The Robusta angle is equally compelling for espresso blenders. Washed and natural processed Ugandan Robusta lots have recently appeared at specialty coffee competitions and trade shows, opening conversations about the species' untapped potential when grown and processed with care.
Ugandan coffee — reference profile
Uganda: Africa's Underrated Origin With a Quality Ceiling That Surprises
Uganda occupies an unusual position in the global coffee trade: the country is Africa's second-largest producer after Ethiopia, yet it remains largely invisible in specialty coffee conversations that don't specifically focus on East African origin exploration. The explanation is partly historical (Uganda's production has been dominated by Robusta — Coffea canephora — grown around Lake Victoria at low altitudes, which has been marketed almost entirely through commodity channels) and partly quality-narrative (the country's Arabica production, concentrated in the Elgon mountain slopes in the east and the Rwenzori range in the west, has only recently attracted the specialty investment needed to document and market its quality potential). The emerging story of Ugandan Arabica specialty is one of the coffee world's most interesting underdeveloped narratives.
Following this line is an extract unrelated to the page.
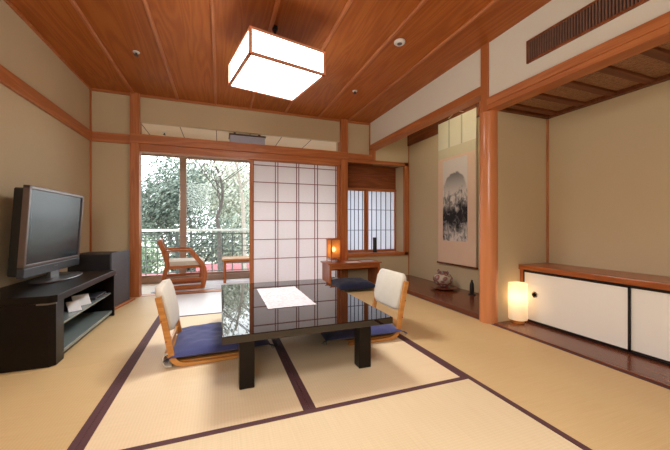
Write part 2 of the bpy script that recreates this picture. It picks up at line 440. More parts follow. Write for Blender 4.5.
# ------------------------------------------------------------------ shell
b = MB(); b.box(XL - .1, XR + .06, YF - .1, YB, -.12, -.03)
struct(b.build('floor', 'tatamiY'), 'sub floor carrying the tatami mats', 'floor')
b = MB(); b.box(XL - .1, XA + .1, YB, VB + .06, -.12, -.004)
struct(b.build('floor_veranda', 'ver_floor'), 'pale veranda floor in front of the glass doors', 'floor')
b = MB(); b.box(XL - .12, XR + .0, YF - .1, YB + .1, H, H + .08)
ceil = struct(b.build('ceiling', 'ceiling'), 'cedar plank ceiling with battens', 'ceiling')
for x in (-1.02, -.52, -.055, .40, .90, 1.41, 1.90):
    b = MB(); b.prism([(x - .016, H + .01), (x - .016, H - .012), (x - .009, H - .018), (x + .009, H - .018), (x + .016, H - .012), (x + .016, H + .01)], 'Y', YF, YB)
    b.build('batten', 'trimY', ceil)
b = MB()
b.box(XL, XR, YB - .022, YB - .001, H - .03, H + .01); b.box(XL, XL + .02, YF, YB, H - .022, H + .01)
b.build('ceiling_edge', 'trimX', ceil)

b = MB(); b.box(XL - .12, XL, YF - .1, YB + .1, -.1, H + .05)
struct(b.build('wall_left', 'plaster'), 'ochre plaster wall behind the television', 'wall')
b = MB(); b.box(XL - .12, XA + .1, YF - .15, YF, -.1, H + .05)
struct(b.build('wall_front', 'plaster_cream'), 'plain wall behind the viewer', 'wall')
# back wall pieces: narrow bay at left, band under the ceiling, right of the corner post
b = MB()
b.box(XL, -1.0, YB, YB + .08, -.03, H)                       # left bay
b.box(-1.0, 1.83, YB + .01, YB + .07, 2.215, H)              # above the open transom
b.box(1.83, XR + .1, YB, YB + .08, 1.95, H)                  # right of the post
b.box(XR + .1, XA + .1, YB, YB + .08, 1.90, H)               # over the study window, in the alcove
b.box(1.83, XA + .1, YB, YB + .08, -.03, .40)                # under the study window
b.box(2.955, XA + .1, YB, YB + .08, .40, 1.90)
struct(b.build('wall_back', 'plaster'), 'ochre plaster back wall above and beside the shoji', 'wall')
# right wall above the beams
b = MB(); b.box(XR, XR + .10, YF, 2.155, 2.03, H + .02); b.box(XR, XR + .10, 2.235, YB + .02, 2.17, H + .02)
struct(b.build('wall_right', 'plaster_cream'), 'cream plaster wall band above the alcove beams', 'wall')
b = MB(); b.box(XA, XA + .1, YF, YB + .05, -.1, H + .05)
struct(b.build('wall_alcove', 'plaster'), 'ochre plaster wall at the back of the alcoves', 'wall')
b = MB(); b.box(2.36, XA, 2.147, 2.19, -.03, H)
struct(b.build('wall_partition', 'plaster'), 'ochre plaster partition between the two alcoves', 'wall')
# veranda shell
b = MB(); b.box(XL - .1, XL, YB + .08, VB + .1, -.1, VC + .3)
struct(b.build('wall_veranda', 'ver_wall'), 'white end wall of the veranda', 'wall')
b = MB(); b.box(XA + .1, XA + .2, YB + .08, VB + .1, -.1, VC + .3)
struct(b.build('wall_veranda_right', 'ver_wall'), 'white right end wall of the veranda', 'wall')
b = MB(); b.box(XL - .1, XA + .2, YB + .08, VB + .1, VC, VC + .1)
vceil = struct(b.build('ceiling_veranda', 'ver_wall'), 'white panelled veranda ceiling seen through the open transom', 'ceiling')
b = MB()
for x in (-1.02, -.535, -.05, .435, .92, 1.405): b.box(x - .005, x + .005, YB + .09, VB, VC - .002, VC + .01)
b.build('panel_seams', 'slat_dark', vceil)
b = MB(); b.box(XL - .1, XA + .2, VB - .04, VB + .1, 2.12, VC + .1); b.box(XL - .1, -1.34, VB - .02, VB + .08, -.1, 2.2)
struct(b.build('wall_window', 'ver_wall'), 'white wall around the veranda glass doors', 'wall')
struct(MB().box(1.86, XA + .1, YB + .32, YB + .40, -.1, .44).box(1.86, XA + .1, YB + .32, YB + .4, 1.92, VC).build('wall_niche', 'plaster'), 'plaster back of the study window bay', 'wall')

# posts, nageshi rails, beams
def trim(k, label, mat, *boxes, bev=.003, cat='trim'):
    b = MB()
    for q in boxes: b.box(*q, bev)
    return struct(b.build('trim_%d' % k, mat), label, cat)
trim(1, 'tall cedar post left of the glass doors', 'trimZ', (-1.05, -.95, YB - .055, YB + .085, -.03, H), cat='post')
trim(2, 'cedar post between the shoji and the study window', 'trimZ', (1.77, 1.885, YB - .055, YB + .085, -.03, H), cat='post')
trim(3, 'thin cedar strip in the left corner', 'trimZ', (XL, XL + .018, YB - .018, YB, -.03, H))
trim(4, 'cedar rail across the back wall', 'trimX', (XL, -1.05, YB - .03, YB + .01, 1.915, 2.03), (-1.05, 1.885, YB - .065, YB + .01, 1.925, 2.04), (-.95, 1.77, YB - .04, YB + .085, 1.83, 1.925), (1.885, XR + .02, YB - .05, YB + .01, 1.95, 2.035))
trim(5, 'cedar rail along the left wall', 'trimY', (XL, XL + .03, YF, YB - .02, 1.915, 2.03))
trim(6, 'cedar strip in the right corner', 'trimZ', (XR - .012, XR + .02, YB - .03, YB, 2.1, H), (XR - .005, XR + .095, YB - .035, YB, 1.95, 2.12))
trim(7, 'cedar beam over the scroll alcove', 'trimY', (XR - .012, XR + .11, 2.235, YB, 2.115, 2.195))
trim(8, 'cedar beam over the cabinet alcove', 'trimY', (XR - .014, XR + .11, YF, 2.155, 1.945, 2.05), (XR - .026, XR + .0, YF, 2.155, 1.985, 2.05))
b = MB(); b.box(XR - .015, XR + .10, 2.152, 2.238, 1.94, H + .01, .004)
struct(b.build('trim_9', 'trimZ'), 'square cedar post above the round alcove pillar', 'post')
b = MB(); b.lathe([(.080, -.03), (.080, .5), (.0785, 1.2), (.077, 2.06)], 40, (2.352, 2.215, 0))
struct(b.build('pillar', 'pillar', smooth=40), 'round polished cedar alcove pillar', 'pillar')
trim(10, 'cedar shoji track along the veranda edge', 'trimX', (-.95, 1.77, YB - .055, YB + .085, -.03, .004))
trim(11, 'cedar frame of the study window', 'trimZ', (2.944, 3.02, YB - .02, YB + .03, .39, 1.965))
trim(12, 'cedar head and sill of the study window', 'trimX', (1.885, 3.02, YB - .02, YB + .03, 1.90, 1.96), (1.885, 3.02, YB - .02, YB + .04, .385, .445), (1.885, 3.0, YB + .04, YB + .33, .40, .44))
b = MB(); b.box(2.945, 2.985, YB + .03, YB + .33, .44, 1.93)
struct(b.build('wall_niche_right', 'plaster'), 'plaster side of the study window bay', 'wall')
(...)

Mount Elgon Arabica — grown at elevations between 1,500 and 2,200 meters on Uganda's eastern border with Kenya — produces cups that experienced cuppers consistently describe as surprising in their quality: bright, clean, with stone fruit and citrus characteristics, medium-to-full body, and a finish that approaches Kenyan profiles in its fruit intensity. The area was historically part of the same East African Arabica cultivation zone that produced Kenya's renowned coffee, and some of the same varieties — including SL14 and Bourbon selections — grow on both sides of the national border. The quality differential between Ugandan and Kenyan lots from similar growing conditions has historically been driven more by post-harvest infrastructure and market access than by inherent growing conditions, a gap that specialty investment is beginning to close.
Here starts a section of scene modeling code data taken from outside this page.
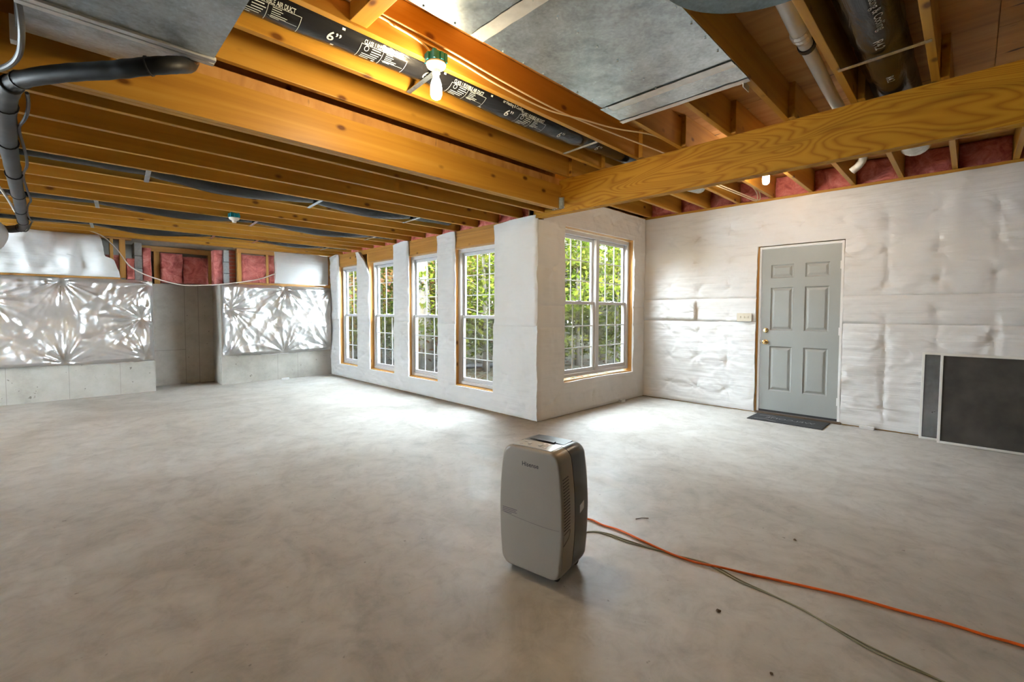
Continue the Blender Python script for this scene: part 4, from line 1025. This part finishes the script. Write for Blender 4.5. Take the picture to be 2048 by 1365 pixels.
# ================================================================== CABLES
def cable(name, pts, r, mat, label, n=10, group=None):
    return MB().tube(spline(pts, n), r, 8).build(name, mat, smooth=True, label=label, cat='cable', group=group)
yj = YR[2]-0.028
cable('ceiling_cable', [(0.4, yj, 2.795), (1.17, yj, 2.787), (1.30, yj, 2.775), (1.7, yj, 2.757), (2.05, yj, 2.728), (2.5, yj-0.005, 2.72), (2.85, 2.12, 2.735), (3.2, 2.06, 2.75), (3.55, 1.93, 2.76), (3.9, 1.90, 2.76)], 0.006, romex_m, 'cream electrical cable stapled along the joist above the bulb, nearer run', group='ceiling cables')
cable('ceiling_cable', [(0.4, yj, 2.812), (1.17, yj, 2.806), (1.6, yj-0.005, 2.79), (2.1, yj-0.012, 2.757), (2.6, yj-0.02, 2.74), (3.0, 2.13, 2.735), (3.4, 2.08, 2.73), (3.8, 2.02, 2.72), (4.1, 2.0, 2.72)], 0.006, romex_m, 'cream electrical cable along the joist above the bulb, upper run', group='ceiling cables')
cable('ceiling_cable', [(1.28, yj-0.002, 2.777), (1.40, yj-0.004, 2.765), (1.47, yj-0.01, 2.745), (1.505, yj-0.02, 2.71)], 0.006, romex_m, 'short cream cable dropping into the lit teal lamp box')
cable('ceiling_cable', [(4.2, 2.15, 2.70), (4.7, 2.10, 2.695), (5.3, 2.04, 2.69), (5.9, 1.99, 2.685), (6.20, 1.96, 2.68), (6.24, 1.93, 2.69), (6.15, 1.91, 2.76), (5.9, 1.90, 2.80)], 0.006, romex_m, 'pale cable looping down over the entry wall top, left loop', group='entry wall cables')
cable('ceiling_cable', [(4.2, 2.12, 2.705), (4.7, 2.07, 2.70), (5.3, 2.01, 2.695), (5.9, 1.96, 2.69), (6.22, 1.93, 2.685), (6.25, 1.90, 2.70), (6.15, 1.885, 2.77), (5.9, 1.87, 2.81)], 0.006, romex_m, 'pale cable looping down over the entry wall top, right loop', group='entry wall cables')
cable('drooping_cable', [(0.30, 8.96, 2.44), (0.455, 8.985, 2.375), (0.55, 8.99, 2.28), (0.635, 8.99, 2.165), (0.77, 8.98, 1.945), (1.0, 8.98, 1.81), (1.32, 8.985, 1.712), (1.56, 8.985, 1.697), (2.0, 8.98, 1.742), (2.5, 8.985, 1.842), (2.82, 9.0, 1.97)], 0.0085, plain('white_cable', (0.70, 0.64, 0.58), 0.5), 'white cable drooping in a long curve across the concrete recess')

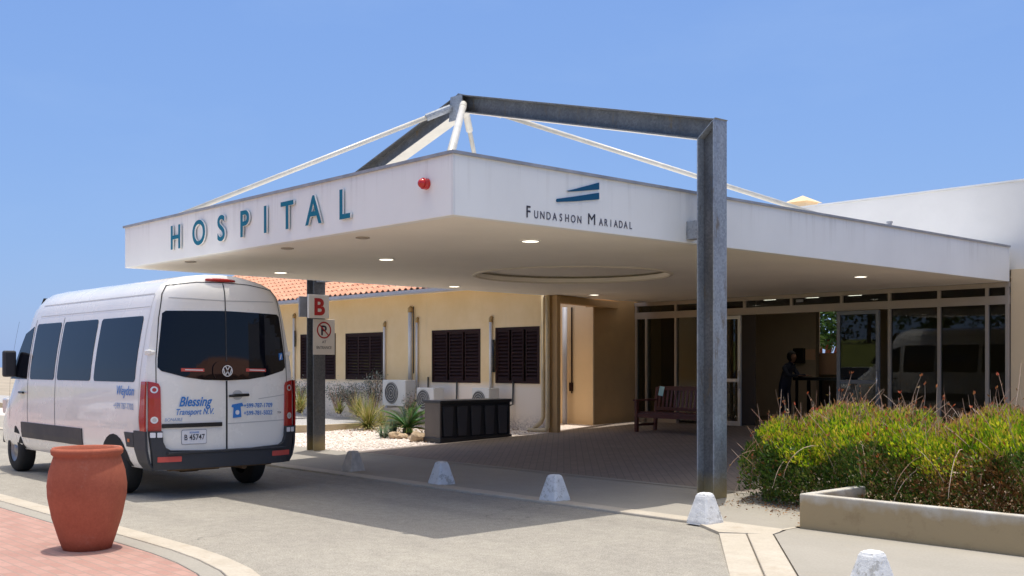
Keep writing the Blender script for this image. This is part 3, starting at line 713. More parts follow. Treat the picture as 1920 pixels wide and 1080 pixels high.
ac(885, 917, 727.5, 'small white air conditioner behind the row of bins under the windows')

# ================================================================== ENTRANCE BUILDING
GY = 19.45; FZ = gz(19.5)
eb = thing('entrance_building', (-10,22,0), 'cream entrance building with glazed front beneath the white canopy', 'building')
b = MB(); b.box(-17.1,8,19.62,31,3.30,4.87); b.build('parapet_wall', M['offwhite'], eb, bevel=.01)
b = MB(); b.box(-17.12,8.02,19.6,31.02,4.87,4.90); b.build('parapet_cap', M['white'], eb)
b = MB(); b.box(-8.3,8,19.5,19.75,0,3.3); b.build('side_wall', M['creamw'], eb)
# left: side wall, pillar and lintel coloured for shade, cream wall of the open alcove
b = MB(); b.box(-17.35,-17.1,18.06,19.5,0,3.3); b.box(-17.35,-17.1,19.5,27.2,0,3.3); b.build('shade_tinted_wall', M['yshade'], eb)
b = MB(); b.box(-18.9,-17.352,18.07,18.2,0,3.3); b.build('alcove_wall', M['creamw'], eb)
b = MB(); b.box(-16.50,-16.25,16.05,16.15,.1,3.08); b.build('pillar', M['yshade'], eb)
b = MB(); b.prism([(-16.50,16.151),(-16.25,16.151),(-17.1,18.9),(-17.1,18.06)], lambda a,c,t:(a,c,t), 2.93, 3.078); b.build('lintel', M['yshade'], eb)
# cream wall seen through the gap, its grey pipe
x = onY(1059, 17.9); b = MB(); b.tube([(x,17.9,.2),(x,17.9,2.95)], .06, 12); b.build('grey_pipe', M['gutter'], eb, smooth=True)
x = onY(1072, 18.03); b = MB(); b.tube([(x,18.03,.95),(x,18.03,2.95)], .018, 8); b.box(x-.05,x+.02,17.99,18.06,1.0,1.2); b.build('cable', M['shut'], eb)
# the wall that closes the alcove on the cream side: visible strip right of the pipe
b = MB(); b.box(-17.36,-17.09,18.03,18.068,.1,2.93); b.build('wall_end', M['creamw'], eb)
# frames
def X(px): return onY(px, GY)
zt0, zt1 = zat(590.5, X(1395), GY)+.0, zat(577, X(1395), GY)
b = MB(); mx = [-17.08]+[X(p) for p in (1266,1395,1483,1577,1667,1760,1850)]+[-8.32]
b.box(-17.09,-8.31,GY,GY+.1,2.99,3.075); b.box(-17.09,-8.31,GY+.005,GY+.09,zt0,zt1)
for i, x in enumerate(mx):
    if i in (0,8): b.box(x-.0 if i==0 else x-.06, x+.06 if i==0 else x, GY+.002, GY+.098, FZ-.02, 2.989)
    else:
        b.box(x-.03,x+.03,GY+.002,GY+.098,zt1+.001,2.989)
for p in (1211,1266,1667,1760,1850): b.box(X(p)-.03,X(p)+.03,GY+.002,GY+.098,FZ-.02,zt0-.001)
for a, c in ((-17.02,X(1266)-.03),(X(1667)+.03,-8.38)): b.box(a,c,GY+.002,GY+.098,FZ-.02,FZ+.09)
b.build('window_frame', M['frame'], eb, bevel=.003)
ed = [-17.02]+mx[1:-1]+[-8.38]
for i in range(len(ed)-1):
    b = MB(); b.box(ed[i]+.03,ed[i+1]-.03,GY+.045,GY+.053,zt1,2.99); b.build('transom_pane', M['glass'], eb)
for a, c in ((-17.02,X(1211)-.03),(X(1211)+.03,X(1266)-.03),(X(1266)+.03,X(1330)),(X(1667)+.03,X(1760)-.03),(X(1760)+.03,X(1850)-.03),(X(1850)+.03,-8.38)):
    b = MB(); b.box(a,c,GY+.045,GY+.053,FZ+.08,zt0); b.build('glass_pane', M['glass'], eb)
b = MB(); b.box(-17.02,X(1211)-.03,GY+.2,GY+.22,0,3.2); b.box(X(1211),X(1388),GY+.55,GY+.57,0,3.2); b.build('dark_inner_sheet', simple('dark_brown_sheet', (.12,.09,.075), .7), eb)  # brown sheet added behind the panes to darken the hall beyond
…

Uganda's fine Robusta production, centered on the slopes of Mount Elgon and the shores of Lake Victoria, deserves specific mention as a quality category that specialty coffee has barely begun to engage with honestly. The Coffee Quality Institute's fine Robusta program — which applies specialty-grade evaluation frameworks to Coffea canephora, scoring it on adapted versions of the SCA cupping attributes — has documented that Uganda produces Robusta with cup profiles genuinely distinct from the commodity Robusta used as espresso filler: chocolate, wood, a specific dark-fruit note, and a body that is uniquely rich even within the Robusta species. Uganda Cup of Excellence entries for fine Robusta have scored above 85 on the adapted scale, challenging the industry's reflexive dismissal of the species. For enthusiasts willing to engage with Robusta on its own terms, a fine Ugandan Elgon Robusta paired with a Ugandan Highland Arabica from the same region offers a genuinely educational cross-species comparison from a single geographic origin.
Practical Recommendations
Accessing Ugandan specialty Arabica requires targeted sourcing through importers with East African focus who specifically list Uganda as a declared origin rather than routing it through blending channels. When you find a declared Ugandan Elgon or Rwenzori Arabica from a specialty importer, treat it as an emerging-origin discovery: evaluate it without the expectation framework of established origins, focusing on what it actually presents rather than what you'd expect from a Kenyan or Ethiopian equivalent. Compare it with a Kenyan from a similar altitude range: the family resemblance in the broad flavor profile will be clear, and the differences will illuminate how market development, processing investment, and supply chain attention shape what reaches the specialty cup even when underlying growing conditions are comparable.